Dozzi wins nationals in borrowed shoes

Terrace-raised Tyler Dozzi beat the best youth cross country runners in Canada, despite a last minute scramble for shoes.

Terrace-raised Tyler Dozzi won first in the national championship for cross country youth.

Beating the best youth cross country runners in Canada is a huge accomplishment, but doing so in borrowed shoes topped it off with a uniquely satisfying element for Terrace-based Tyler Dozzi.

Dozzi had forgotten his shoes the morning of his national race Nov. 26, competing with 223 of the best youth runners in Canada in Kingston, Ontario.

As he warmed up, his stomach was already knotted with nervousness when he was suddenly jolted to realize he was missing his cross country shoes, made with spiked grip for added traction.

“I realized 15 minutes before the race that I forgot to bring my spikes… There’s no way I would have won without proper spikes,” he said.

After a mad scramble and an announcement over the loudspeaker, Dozzi said someone named Dave came through with a pair that “fit good enough.”

He slipped them on his feet just five minutes before the gun shot, and refocused his mind as he crouched at the starting line.

His strategy was the same as provincials.

“It was important to get out hard and get out fast near the front,” Dozzi said, explaining how he quickly wove his way to the lead pack and matched his speed with the group.

Runners started slipping back quite early on while the leaders pounded out a strong pace, but Dozzi kept up his speed, staying near the front and biding his time in the first of three 2K laps.

As they rounded the end of lap two, an Ontario runner named Joshua Desouza started to make a move, widening the gap on the field.

“I didn’t want to let anybody get away from me… so I followed him,” Dozzi said, explaining how he kicked up his pace to get in second place, 10 metres behind Desouza.

But Desouza slowed half a minute later, tempting Dozzi to take the lead. Dozzi held back.

“I knew that I didn’t want to take the lead if I wasn’t going to make it a definitive and powerful decision,” he said.

But shortly after, not wanting the rest of the pack to catch up, Dozzi made his move.

“I knew the guy behind me had a strong kick, so I decided that I wasn’t going to let it come down to the kick,” Dozzi said, adding that he wanted a strong gap before the last 200 metres  so that he wouldn’t be able to catch up.

Dozzi took off with about 1.5 km left, sprinting a short uphill followed by a long downhill where he  claimed about 40 metres of distance.

“I kept it up on the next uphill,” Dozzi said. “The final stretch was downhill and then flat.”

Legs burning for that entire last kilometre, Dozzi said it took a lot of willpower not to ease up.

“I just had to stay focused and not slow down, not let my pace waver at all.
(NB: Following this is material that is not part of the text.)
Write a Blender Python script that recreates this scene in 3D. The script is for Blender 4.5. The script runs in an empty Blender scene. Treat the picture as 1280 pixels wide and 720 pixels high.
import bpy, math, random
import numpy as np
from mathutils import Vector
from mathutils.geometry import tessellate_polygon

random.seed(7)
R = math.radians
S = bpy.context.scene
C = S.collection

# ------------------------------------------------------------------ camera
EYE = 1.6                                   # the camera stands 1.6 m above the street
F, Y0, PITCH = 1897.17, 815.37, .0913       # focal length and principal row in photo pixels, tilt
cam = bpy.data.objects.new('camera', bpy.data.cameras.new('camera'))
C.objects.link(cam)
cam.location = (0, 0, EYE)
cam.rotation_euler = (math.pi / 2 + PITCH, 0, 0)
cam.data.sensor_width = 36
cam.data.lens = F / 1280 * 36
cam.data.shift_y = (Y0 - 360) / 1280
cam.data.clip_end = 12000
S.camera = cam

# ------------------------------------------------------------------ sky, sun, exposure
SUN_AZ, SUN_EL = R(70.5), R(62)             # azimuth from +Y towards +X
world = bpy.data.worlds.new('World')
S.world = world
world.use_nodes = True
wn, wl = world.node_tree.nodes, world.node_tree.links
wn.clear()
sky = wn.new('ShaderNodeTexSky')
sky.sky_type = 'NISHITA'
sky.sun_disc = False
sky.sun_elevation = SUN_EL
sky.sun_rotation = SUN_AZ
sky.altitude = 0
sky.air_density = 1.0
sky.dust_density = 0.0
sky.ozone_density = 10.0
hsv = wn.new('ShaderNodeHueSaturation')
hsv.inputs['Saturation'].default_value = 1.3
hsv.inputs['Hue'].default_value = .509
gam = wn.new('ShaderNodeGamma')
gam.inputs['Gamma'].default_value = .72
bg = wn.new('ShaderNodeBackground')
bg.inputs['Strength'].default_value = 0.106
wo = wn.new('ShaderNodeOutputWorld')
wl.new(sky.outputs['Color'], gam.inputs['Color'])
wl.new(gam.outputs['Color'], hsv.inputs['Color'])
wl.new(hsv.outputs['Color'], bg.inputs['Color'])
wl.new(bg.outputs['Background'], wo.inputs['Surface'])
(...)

I knew that a single mistake could let the guy behind me catch up.”

“I definitely thought about how cool it would be to win nationals in borrowed shoes,” Dozzi said, explaining how he focused his mind.

“It was a big relief crossing the finish line,” he said.

With an average page of 3:08, Dozzi claimed national gold with a nine second lead, finishing the 6K race in 18:50.9.

He says his mind now goes to all the people who stood behind him in his running.

“They all helped,” he said. “Everybody who supported me and believed in me, especially my parents and coach and my family.”

Running in the junior nationals for youth does not qualify Dozzi for worlds, but coach Deacon said they felt it would be wiser to do that next year, and use this year to make a strong stand to open university doors. That is the aim in his upcoming indoor season of track and field.

Dozzi has scholarship offers already, but his hope is to get a full ride to a university with strong running programs and high-level academics, like Syracuse University in New York, University of Wisconson or University of Michigan.

Dozzi says he plans to study engineering because physics and calculus are his best subjects.

But before university, Dozzi hopes dominate the outdoor track and field season next summer and qualify to compete in the 2017 Panamerican Games in Peru.

The annual North American championship will see only two runners on Team Canada.

“I’ve never made a national team before, so that’d be pretty cool,” he said.